>> begin

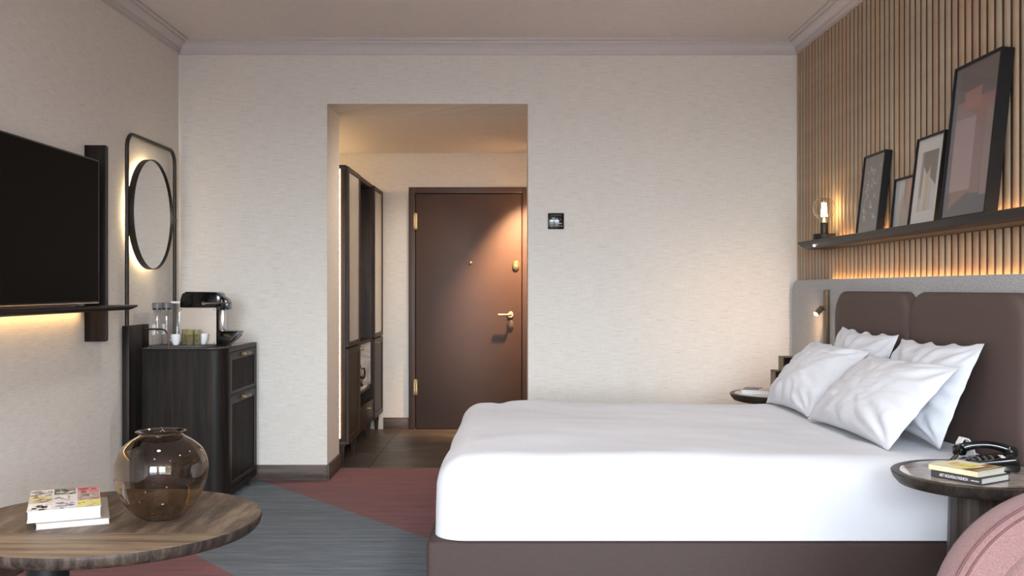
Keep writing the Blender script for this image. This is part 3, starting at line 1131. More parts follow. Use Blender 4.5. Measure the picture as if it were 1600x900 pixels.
# coffee machine
my0, my1 = 5.925, 6.045
cm = thing('coffee_machine', (-1.86, 5.99, ZK2), 'black and beige capsule coffee machine on the minibar cabinet', 'coffee machine')
bm = B(); bx(bm, -1.975, -1.758, my0 - 0.008, my0, ZK2, 1.133, 0.003)
sp_ = obj('side_panel', bm, M['beige'], cm)
part_label(sp_, 'beige side panel')
for sx_, sz_ in ((-1.965, 1.123), (-1.770, 1.123), (-1.770, 0.925), (-1.965, 0.925)):
    bm = B(); lathe(bm, [(0, -0.0015), (0.003, -0.001), (0.0035, 0)], 10, (sx_, my0 - 0.008, sz_), 'Y')
    obj('screw', bm, M['dark_metal'], sp_)
bm = B(); bx(bm, -1.97, -1.765, my0, my1, ZK2, 1.14, 0.006)
obj('body', bm, M['black_matte'], cm)
bm = B(); prism(bm, [(-1.975, 1.135), (-1.758, 1.135), (-1.738, 1.150), (-1.735, 1.19), (-1.745, 1.218), (-1.765, 1.226), (-1.94, 1.228), (-1.962, 1.215), (-1.974, 1.18)], -my1 - 0.003, -my0 + 0.008, 0.006, 2, XZ_Y)
obj('brew_head', bm, M['black_gloss'], cm)
bm = B(); prism(bm, [(-1.745, 1.120), (-1.722, 1.120), (-1.722, 1.148), (-1.702, 1.120), (-1.694, 1.122), (-1.695, 1.160), (-1.708, 1.185), (-1.730, 1.200), (-1.745, 1.200)], -my1 + 0.02, -my0 - 0.015, 0.003, 2, XZ_Y)
obj('spout', bm, M['black_gloss'], cm)
bm = B(); bx(bm, -1.757, -1.722, my0 + 0.02, my1 - 0.02, 0.992, 1.120, 0.004)
part_label(obj('front_column', bm, M['steel'], cm), 'polished steel front column')
bm = B(); prism(bm, [(-1.757, ZK2), (-1.705, ZK2), (-1.680, 0.922), (-1.640, 0.960), (-1.625, 0.988), (-1.630, 0.993), (-1.757, 0.993)], -my1 + 0.005, -my0 - 0.005, 0.004, 2, XZ_Y)
obj('drip_tray', bm, M['black_gloss'], cm)
bm = B(); bx(bm, -2.036, -1.977, my0 + 0.01, my1 - 0.01, ZK2, 1.165, 0.008)
part_label(obj('water_tank', bm, M['bottle_glass'], cm), 'clear water tank')
bm = B(); bx(bm, -2.037, -1.976, my0 + 0.009, my1 - 0.009, 1.158, 1.170, 0.003)
part_label(obj('tank_lid', bm, M['porcelain'], cm), 'pale tank lid')
bm = B()
lathe(bm, [(0, -0.018), (0.009, -0.016), (0.0125, -0.010), (0.0125, 0.002)], 18, (-1.832, my0 - 0.008, 1.160), 'Y')
tube(bm, [(-1.832, my0 - 0.018, 1.160), (-1.80, my0 - 0.02, 1.162), (-1.74, my0 - 0.02, 1.162), (-1.70, my0 - 0.014, 1.162), (-1.668, my0 - 0.006, 1.163)], [0.008, 0.0045, 0.004, 0.005, 0.003], 10)
part_label(obj('lever', bm, M['chrome'], cm), 'chrome lever')

# ------------------------------------------------------------------ coffee table
tx, ty, tr, TT = -1.336, 3.322, 0.487, 0.480
ct = thing('coffee_table', (tx, ty, 0), 'round smoked oak coffee table with a thick edge in front of the left wall', 'table')
bm = B()
lathe(bm, [(0, TT - 0.045), (tr - 0.035, TT - 0.045), (tr - 0.016, TT - 0.040), (tr - 0.004, TT - 0.026), (tr, TT - 0.008), (tr - 0.001, TT - 0.002), (tr - 0.003, TT - 0.001), (0, TT - 0.001)], 96, (tx, ty, 0))
top = obj('tabletop', bm, M['wood_edge'], ct, 40)


def sector(cut, keep, name, mat):
    poly = [(tx + (tr - 0.003) * cos(2 * pi * k / 96), ty + (tr - 0.003) * sin(2 * pi * k / 96)) for k in range(96)]
    b = bmesh.new()
    f = b.faces.new([b.verts.new((x, yv, TT)) for x, yv in poly])
    for (co, no) in cut:
        bmesh.ops.bisect_plane(b, geom=b.verts[:] + b.edges[:] + b.faces[:], plane_co=co, plane_no=no, clear_outer=True)
    r = bmesh.ops.extrude_face_region(b, geom=b.faces[:])
    for v in [g for g in r['geom'] if isinstance(g, bmesh.types.BMVert)]:
        v.co.z -= 0.0009
    return obj(name, b, mat, top)


yj = 3.130
sector([((0, yj - 0.0004, 0), (0, 1, 0))], 0, 'veneer', M['wood_top_x'])
sector([((0, yj + 0.0004, 0), (0, -1, 0))], 0, 'veneer', M['wood_top_d'])
bm = B(); lathe(bm, [(0, 0.012), (0.066, 0.012), (0.066, TT - 0.045), (0, TT - 0.045)], 40, (-1.525, 3.27, 0))
part_label(obj('pedestal', bm, M['black_metal'], ct), 'black cylinder pedestal')
bm = B(); lathe(bm, [(0, 0), (0.24, 0), (0.24, 0.008), (0.235, 0.012), (0, 0.012)], 48, (-1.50, 3.28, 0))
part_label(obj('base_plate', bm, M['black_metal'], ct), 'black round base plate')

vx, vy = -1.172, 3.325
vo = [(0.045, 0.0), (0.060, 0.004), (0.095, 0.030), (0.130, 0.080), (0.1475, 0.130), (0.1510, 0.166), (0.1470, 0.200), (0.131, 0.233), (0.104, 0.258), (0.080, 0.273), (0.068, 0.281), (0.069, 0.285), (0.075, 0.289), (0.080, 0.2905)]


def smooth_profile(pr, n=5):
    out = []
    for i in range(len(pr) - 1):
        p0, p1, p2, p3 = pr[max(i - 1, 0)], pr[i], pr[i + 1], pr[min(i + 2, len(pr) - 1)]
        for k in range(n):
            t_ = k / n
            out.append(tuple(0.5 * (2 * b_ + (c_ - a_) * t_ + (2 * a_ - 5 * b_ + 4 * c_ - d_) * t_ ** 2 + (3 * b_ - a_ - 3 * c_ + d_) * t_ ** 3) for a_, b_, c_, d_ in zip(p0, p1, p2, p3)))
    out.append(pr[-1])
    return out


so = smooth_profile(vo)
th = 0.0028
inner = []
for i, (r, z) in enumerate(so):
    a, b = so[max(i - 1, 0)], so[min(i + 1, len(so) - 1)]
    d = Vector((b[0] - a[0], b[1] - a[1])).normalized()
    inner.append((max(0.001, r - d.y * th), z + d.x * th))
prof = [(0, 0.0)] + so + [(so[-1][0] + 0.0015, so[-1][1] + 0.002), (so[-1][0] - 0.001, so[-1][1] + 0.0032)] + inner[::-1][1:] + [(0, 0.004)]
bm = B(); lathe(bm, prof, 72, (vx, vy, TT + 0.0005))
tag(obj('vase', bm, M['vase'], None, 80), 'round smoked glass vase with a flared rim on the coffee table', 'vase')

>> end

> _WHAT NEEDS TO BE DONE_: Omit any images, then output the listing exactly.

> _REPLY TO THE EXERCISE_:
Keep writing the Blender script for this image. This is part 3, starting at line 1131. More parts follow. Use Blender 4.5. Measure the picture as if it were 1600x900 pixels.
# coffee machine
my0, my1 = 5.925, 6.045
cm = thing('coffee_machine', (-1.86, 5.99, ZK2), 'black and beige capsule coffee machine on the minibar cabinet', 'coffee machine')
bm = B(); bx(bm, -1.975, -1.758, my0 - 0.008, my0, ZK2, 1.133, 0.003)
sp_ = obj('side_panel', bm, M['beige'], cm)
part_label(sp_, 'beige side panel')
for sx_, sz_ in ((-1.965, 1.123), (-1.770, 1.123), (-1.770, 0.925), (-1.965, 0.925)):
    bm = B(); lathe(bm, [(0, -0.0015), (0.003, -0.001), (0.0035, 0)], 10, (sx_, my0 - 0.008, sz_), 'Y')
    obj('screw', bm, M['dark_metal'], sp_)
bm = B(); bx(bm, -1.97, -1.765, my0, my1, ZK2, 1.14, 0.006)
obj('body', bm, M['black_matte'], cm)
bm = B(); prism(bm, [(-1.975, 1.135), (-1.758, 1.135), (-1.738, 1.150), (-1.735, 1.19), (-1.745, 1.218), (-1.765, 1.226), (-1.94, 1.228), (-1.962, 1.215), (-1.974, 1.18)], -my1 - 0.003, -my0 + 0.008, 0.006, 2, XZ_Y)
obj('brew_head', bm, M['black_gloss'], cm)
bm = B(); prism(bm, [(-1.745, 1.120), (-1.722, 1.120), (-1.722, 1.148), (-1.702, 1.120), (-1.694, 1.122), (-1.695, 1.160), (-1.708, 1.185), (-1.730, 1.200), (-1.745, 1.200)], -my1 + 0.02, -my0 - 0.015, 0.003, 2, XZ_Y)
obj('spout', bm, M['black_gloss'], cm)
bm = B(); bx(bm, -1.757, -1.722, my0 + 0.02, my1 - 0.02, 0.992, 1.120, 0.004)
part_label(obj('front_column', bm, M['steel'], cm), 'polished steel front column')
bm = B(); prism(bm, [(-1.757, ZK2), (-1.705, ZK2), (-1.680, 0.922), (-1.640, 0.960), (-1.625, 0.988), (-1.630, 0.993), (-1.757, 0.993)], -my1 + 0.005, -my0 - 0.005, 0.004, 2, XZ_Y)
obj('drip_tray', bm, M['black_gloss'], cm)
bm = B(); bx(bm, -2.036, -1.977, my0 + 0.01, my1 - 0.01, ZK2, 1.165, 0.008)
part_label(obj('water_tank', bm, M['bottle_glass'], cm), 'clear water tank')
bm = B(); bx(bm, -2.037, -1.976, my0 + 0.009, my1 - 0.009, 1.158, 1.170, 0.003)
part_label(obj('tank_lid', bm, M['porcelain'], cm), 'pale tank lid')
bm = B()
lathe(bm, [(0, -0.018), (0.009, -0.016), (0.0125, -0.010), (0.0125, 0.002)], 18, (-1.832, my0 - 0.008, 1.160), 'Y')
tube(bm, [(-1.832, my0 - 0.018, 1.160), (-1.80, my0 - 0.02, 1.162), (-1.74, my0 - 0.02, 1.162), (-1.70, my0 - 0.014, 1.162), (-1.668, my0 - 0.006, 1.163)], [0.008, 0.0045, 0.004, 0.005, 0.003], 10)
part_label(obj('lever', bm, M['chrome'], cm), 'chrome lever')

# ------------------------------------------------------------------ coffee table
tx, ty, tr, TT = -1.336, 3.322, 0.487, 0.480
ct = thing('coffee_table', (tx, ty, 0), 'round smoked oak coffee table with a thick edge in front of the left wall', 'table')
bm = B()
lathe(bm, [(0, TT - 0.045), (tr - 0.035, TT - 0.045), (tr - 0.016, TT - 0.040), (tr - 0.004, TT - 0.026), (tr, TT - 0.008), (tr - 0.001, TT - 0.002), (tr - 0.003, TT - 0.001), (0, TT - 0.001)], 96, (tx, ty, 0))
top = obj('tabletop', bm, M['wood_edge'], ct, 40)


def sector(cut, keep, name, mat):
    poly = [(tx + (tr - 0.003) * cos(2 * pi * k / 96), ty + (tr - 0.003) * sin(2 * pi * k / 96)) for k in range(96)]
    b = bmesh.new()
    f = b.faces.new([b.verts.new((x, yv, TT)) for x, yv in poly])
    for (co, no) in cut:
        bmesh.ops.bisect_plane(b, geom=b.verts[:] + b.edges[:] + b.faces[:], plane_co=co, plane_no=no, clear_outer=True)
    r = bmesh.ops.extrude_face_region(b, geom=b.faces[:])
    for v in [g for g in r['geom'] if isinstance(g, bmesh.types.BMVert)]:
        v.co.z -= 0.0009
    return obj(name, b, mat, top)


yj = 3.130
sector([((0, yj - 0.0004, 0), (0, 1, 0))], 0, 'veneer', M['wood_top_x'])
sector([((0, yj + 0.0004, 0), (0, -1, 0))], 0, 'veneer', M['wood_top_d'])
bm = B(); lathe(bm, [(0, 0.012), (0.066, 0.012), (0.066, TT - 0.045), (0, TT - 0.045)], 40, (-1.525, 3.27, 0))
part_label(obj('pedestal', bm, M['black_metal'], ct), 'black cylinder pedestal')
bm = B(); lathe(bm, [(0, 0), (0.24, 0), (0.24, 0.008), (0.235, 0.012), (0, 0.012)], 48, (-1.50, 3.28, 0))
part_label(obj('base_plate', bm, M['black_metal'], ct), 'black round base plate')

vx, vy = -1.172, 3.325
vo = [(0.045, 0.0), (0.060, 0.004), (0.095, 0.030), (0.130, 0.080), (0.1475, 0.130), (0.1510, 0.166), (0.1470, 0.200), (0.131, 0.233), (0.104, 0.258), (0.080, 0.273), (0.068, 0.281), (0.069, 0.285), (0.075, 0.289), (0.080, 0.2905)]


def smooth_profile(pr, n=5):
    out = []
    for i in range(len(pr) - 1):
        p0, p1, p2, p3 = pr[max(i - 1, 0)], pr[i], pr[i + 1], pr[min(i + 2, len(pr) - 1)]
        for k in range(n):
            t_ = k / n
            out.append(tuple(0.5 * (2 * b_ + (c_ - a_) * t_ + (2 * a_ - 5 * b_ + 4 * c_ - d_) * t_ ** 2 + (3 * b_ - a_ - 3 * c_ + d_) * t_ ** 3) for a_, b_, c_, d_ in zip(p0, p1, p2, p3)))
    out.append(pr[-1])
    return out


so = smooth_profile(vo)
th = 0.0028
inner = []
for i, (r, z) in enumerate(so):
    a, b = so[max(i - 1, 0)], so[min(i + 1, len(so) - 1)]
    d = Vector((b[0] - a[0], b[1] - a[1])).normalized()
    inner.append((max(0.001, r - d.y * th), z + d.x * th))
prof = [(0, 0.0)] + so + [(so[-1][0] + 0.0015, so[-1][1] + 0.002), (so[-1][0] - 0.001, so[-1][1] + 0.0032)] + inner[::-1][1:] + [(0, 0.004)]
bm = B(); lathe(bm, prof, 72, (vx, vy, TT + 0.0005))
tag(obj('vase', bm, M['vase'], None, 80), 'round smoked glass vase with a flared rim on the coffee table', 'vase')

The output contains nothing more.